Colección Carmen Thyssen-Bornemisza

Paysage Vide (1960) is a work painted in Paris at a time when Zoran Music’s art was torn between his figurative “personal truth” on one hand, and the “informalism” and the different versions of lyric abstraction, action painting and tachism which reflected the existential philosophy of that period through a compromise between the body and the artistic act. In fact, at the beginning of the 1960s Zoran Music combined the existentialist credo with his predilection for the landscape genre, a silent landscape, close to the idea of death, where noise and movement do not exist and everything becomes the expression of the universal and the eternal. They are anonymous landscapes with no apparent reference or location, although always linked to the artist’s experience, his travels, his memories or his stays in Castile, or in Dalmatia, whose wilderness, ancient monasteries and fantastic mosaics left so many marks on him, or in Venice, where he discovered that East and West meet: “It was in Venice that I discovered the East. I, who came precisely from the East, found in Venice East and West mixed together so closely that I understood that there was my tradition and my truth”.

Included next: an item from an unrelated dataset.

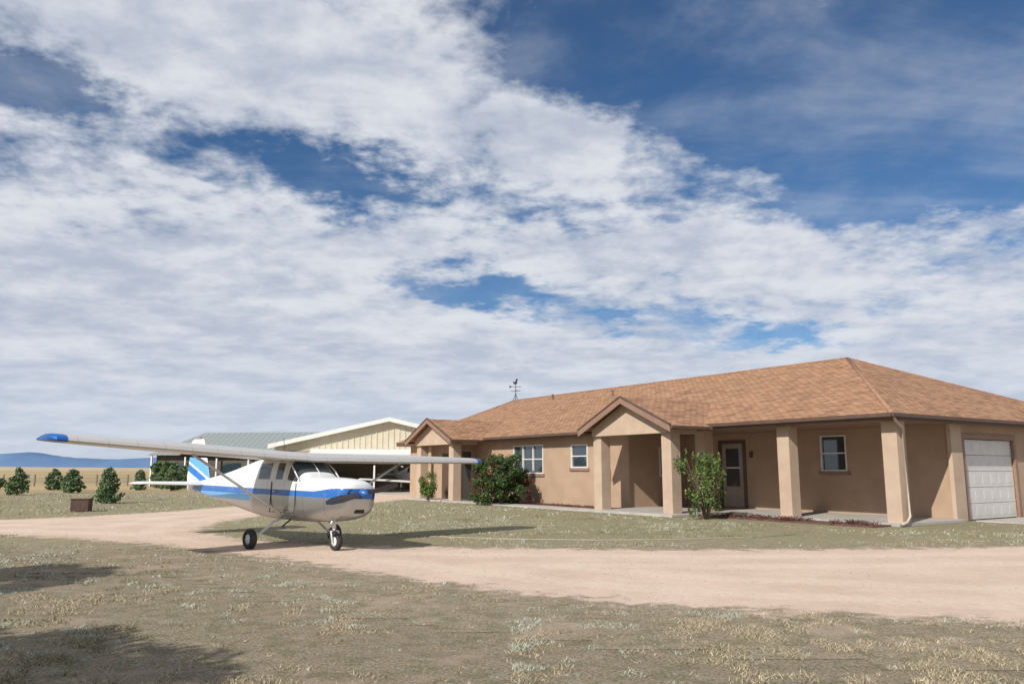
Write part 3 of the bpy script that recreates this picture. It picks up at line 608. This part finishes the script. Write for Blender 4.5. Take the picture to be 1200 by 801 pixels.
def surf(name,secs,m,parent,vertical=False,th=1):
    vs=[];fs=[];n=len(AF)
    for sp_,xl,ch,z in secs:
        for a,b_ in AF:
            if vertical: vs.append((xl-a*ch,(b_-.03)*ch*th,sp_))
            else: vs.append((xl-a*ch,sp_,z+b_*ch*th))
    for i in range(len(secs)-1):
        for k in range(n): fs.append((i*n+k,i*n+(k+1)%n,(i+1)*n+(k+1)%n,(i+1)*n+k))
    fs.append(tuple(range(n))[::-1]); fs.append(tuple((len(secs)-1)*n+k for k in range(n)))
    o=mesh(name,vs,fs,m,parent,smooth=True)
    try:
        bpy.context.view_layer.objects.active=o; o.select_set(True); bpy.ops.object.shade_smooth_by_angle(angle=math.radians(35)); o.select_set(False)
    except Exception: pass
    return o
pl=empty('light_airplane',(-4.95,18.55,0),math.radians(-43))
af=empty('airframe',(0,0,0),0,pl); af.rotation_euler=(math.radians(-1.8),0,0)
fuselage(af,[paint,dkg])
WZ=1.90
surf('wing',[(-5.42,.45,.75,WZ+.19),(-5.34,.60,1.05,WZ+.17),(-5.12,.64,1.13,WZ+.155),(-2.6,.75,1.63,WZ+.07),(0,.75,1.63,WZ),(2.6,.75,1.63,WZ+.07),(5.12,.64,1.13,WZ+.155),(5.34,.60,1.05,WZ+.17),(5.42,.45,.75,WZ+.19)],alum,af)
for i,sg in enumerate((-1,1)):
    tube('wing_strut_%d'%(i+1),[(.28,sg*.56,.72),(.30,sg*2.75,WZ+.06)],.055,plw,af,10,.45)
    boxes('hinge_line_%d'%(i+1),[((-.46,sg*.8,WZ-.012),(-.445,sg*2.6,WZ+.045))],blackm,af)
    boxes('door_edge_%d'%(i+1),[((-.16,sg*.575,.75),(-.145,sg*.59,1.42)),((.84,sg*.575,.75),(.855,sg*.585,1.4)),((-.145,sg*.575,.75),(.84,sg*.59,.765))],blackm,af)
    tube('door_handle_%d'%(i+1),[(-.05,sg*.60,1.2),(.08,sg*.60,1.2)],.015,metal,af,6)
    tube('entry_step_%d'%(i+1),[(.55,sg*.45,.62),(.55,sg*.68,.45),(.7,sg*.68,.45)],.018,blackm,af,6)
for i,sg in enumerate((-1,1)):
    tube('windshield_pillar_%d'%(i+1),[(.93,sg*.545,1.44),(.64,sg*.535,1.70),(.37,sg*.485,1.9)],.018,plw,af,6)
tube('windshield_centre',[(.92,0,1.585),(.64,0,1.80),(.36,0,1.97)],.010,plw,af,6)
surf('fin',[(1.30,-3.7,1.35,0),(1.50,-4.25,.80,0),(2.45,-4.72,.42,0),(2.53,-4.80,.30,0)],finm,af,True,.8)
surf('rudder',[(1.12,-5.05,.42,0),(1.5,-5.05,.52,0),(2.45,-5.13,.36,0),(2.53,-5.13,.24,0)],finm,af,True,.8)
surf('horizontal_stabilizer',[(-1.68,-4.72,.60,1.30),(-1.6,-4.62,.75,1.30),(0,-4.3,1.15,1.30),(1.6,-4.62,.75,1.30),(1.68,-4.72,.60,1.30)],plw,af,False,.7)
box('tail_cone_joint',(-5.3,-.04,1.1),(-5.0,.04,1.2),plw,af,.02)
lathe('spinner',[(2.46,.0),(2.46,.105),(2.5,.10),(2.56,.08),(2.61,.05),(2.64,.02),(2.65,.0)],[blu],af,24,axis='x',loc=(0,0,1.21))
pmet=mat('propeller_metal',(.08,.08,.09),None,4,.4,metal=.5)
def blade(name,ang):
    vs=[];fs=[]
    st_=[(.1,.05,.03,50),(.3,.075,.022,38),(.55,.085,.016,26),(.8,.07,.01,18),(.93,.035,.006,15)]
    d=Vector((0,math.cos(ang),math.sin(ang))); t=Vector((0,-math.sin(ang),math.cos(ang))); f=Vector((1,0,0))
    for r,c_,th,pt in st_:
        a=math.radians(pt); cd=t*math.cos(a)+f*math.sin(a); nd=f*math.cos(a)-t*math.sin(a)
        o=Vector((2.5,0,1.21))+d*r
        vs+=[o-cd*c_,o+nd*th,o+cd*c_,o-nd*th]
    for i in range(4):
        for k in range(4): fs.append((i*4+k,i*4+(k+1)%4,(i+1)*4+(k+1)%4,(i+1)*4+k))
    fs+= [(0,1,2,3),(16,17,18,19)]
    mesh(name,vs,fs,pmet,af,smooth=False,bevel=.004)
blade('propeller_blade_1',math.radians(12)); blade('propeller_blade_2',math.radians(192))
for i,sg in enumerate((-1,1)):
    lathe('cowl_inlet_%d'%(i+1),[(2.425,.0),(2.425,.095),(2.44,.10),(2.435,.11)],[blackm],af,20,axis='x',loc=(0,sg*.24,1.18))
box('air_intake',(2.33,-.12,.80),(2.42,.12,.90),blackm,af,.02)
tube('exhaust_pipe',[(1.85,-.25,.68),(1.8,-.28,.52),(1.7,-.3,.46)],.03,metal,af,8)
tube('antenna_1',[(-.6,0,2.0),(-.75,0,2.45)],[.012,.004],blackm,af,6); tube('pitot',[(.6,2.4,WZ-.02),(.85,2.4,WZ-.06)],.01,metal,af,6)
lathe('beacon',[(0,.03),(.04,.025),(.06,0)],[mat('red_lens',(.5,.03,.02),None,4,.2)],af,12,axis='z',loc=(-4.98,0,2.53))
def wheel(nm,x,y,r,w_,parent):
    e=empty(nm,(x,y,r),0,parent)
    lathe('tire',[(-w_*.35,r*.5),(-w_*.5,r*.62),(-w_*.5,r*.85),(-w_*.3,r*.985),(0,r),(w_*.3,r*.985),(w_*.5,r*.85),(w_*.5,r*.62),(w_*.35,r*.5)],[tire],e,32)
    lathe('hub',[(-w_*.38,0),(-w_*.38,r*.2),(-w_*.25,r*.3),(-w_*.36,r*.5),(w_*.36,r*.5),(w_*.25,r*.3),(w_*.38,r*.2),(w_*.38,0)],[plw],e,24)
for i,sg in enumerate((-1,1)):
    wheel('main_wheel_%d'%(i+1),0,sg*1.09,.215,.15,pl)
    tube('gear_leg_%d'%(i+1),[(.05,sg*.25,.66),(.04,sg*.55,.56),(.0,sg*.92,.27),(.0,sg*.97,.22)],[.07,.06,.045,.04],plw,pl,10,.4)
    tube('axle_%d'%(i+1),[(0,sg*.95,.215),(0,sg*1.09,.215)],.03,metal,pl,8)
    tube('brake_%d'%(i+1),[(-.02,sg*.985,.215),(-.02,sg*1.01,.215)],.09,metal,pl,14)
wheel('nose_wheel',1.63,0,.19,.13,pl)
tube('nose_strut',[(1.5,0,.75),(1.56,0,.45)],.045,plw,pl,10); tube('nose_oleo',[(1.56,0,.46),(1.58,0,.40)],.032,metal,pl,10)
tube('fork_left',[(1.57,0,.42),(1.58,.09,.40),(1.63,.09,.19)],.022,plw,pl,8); tube('fork_right',[(1.57,0,.42),(1.58,-.09,.40),(1.63,-.09,.19)],.022,plw,pl,8)
tube('torque_link',[(1.52,0,.62),(1.42,0,.52),(1.56,0,.42)],.016,plw,pl,6)
p2=empty('parked_airplane',(-7.2,61.5,0),math.radians(-62)); fuselage(p2,[plw,dkg])
surf('low_wing',[(-4.6,.7,1.0,.98),(0,.9,1.5,.72),(4.6,.7,1.0,.98)],plw,p2); 
for i,(x,y) in enumerate(((0,-1.3),(0,1.3),(1.7,0))):
    wheel('wheel_%d'%(i+1),x,y,.2,.14,p2); tube('leg_%d'%(i+1),[(x,y,.2),(x,y,.8)],.04,plw,p2,8)
surf('tailplane',[(-1.6,-4.6,.7,1.3),(0,-4.3,1.0,1.3),(1.6,-4.6,.7,1.3)],plw,p2); surf('tail_fin',[(1.3,-4,1.2,0),(2.3,-4.9,.6,0)],plw,p2,True)
lathe('spinner',[(2.46,0),(2.46,.15),(2.6,.12),(2.72,0)],[metal],p2,20,axis='x',loc=(0,0,1.21))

After initial contacts with the art of Kandinsky, Mondrian, Derain, Bonnard and Picasso, which he came across in the 1930s in the Zagreb Academy, Zoran Music discovered that his particular idiosyncrasy, his Slav origins (he always acknowledged his immersion in the Austro-Hungarian culture) were closer to the Oriental tradition of Byzantium and of an allusive and reserved art, than to Western tradition, which the artist considered linked to the Roman heritage, with a mixture of baroque and dramatic qualities.

This is the origin of his taste for a flat painting, without perspective or volume, the origin of his use of earth, ochre and dark colours with little texture, seeking the natural transparency of the canvas, prepared with size, on which the medium was absorbed only superficially, in the belief that “too much medium takes away spirituality”. And it is also the origin of Music’s predisposition to reduce his landscapes to the essential, with nothing superfluous, no masks, in a search for the “interior” and “invariable” qualities in them.

As Music said on one occasion: “Switzerland is beautiful, and so are the northern landscapes covered with trees, flowers and greenery. But this does not move me. What I love is the semi-desert landscape which does not change with the seasons, which remains similar, eternal, like a Biblical landscape. This attracts me, and I do not know why.”

Paysage Vide reflects specifically his fascination with the land of Dalmatia, with the immense stony expanses interrupted by small rounded mounds, like barren hills, monotonous, poor, dry landscapes, with small oases of reddish earth. For Music, these are like an Eden, closed to the world but not to man and to his existential anguish and, in short, to the artist himself: “Finding once more the landscape of my childhood, I found myself again. I understood to what extent that land was my land. That country imposed itself on me, and I have tried to translate it. To the point of becoming my most familiar, fatal, almost obsessive theme.”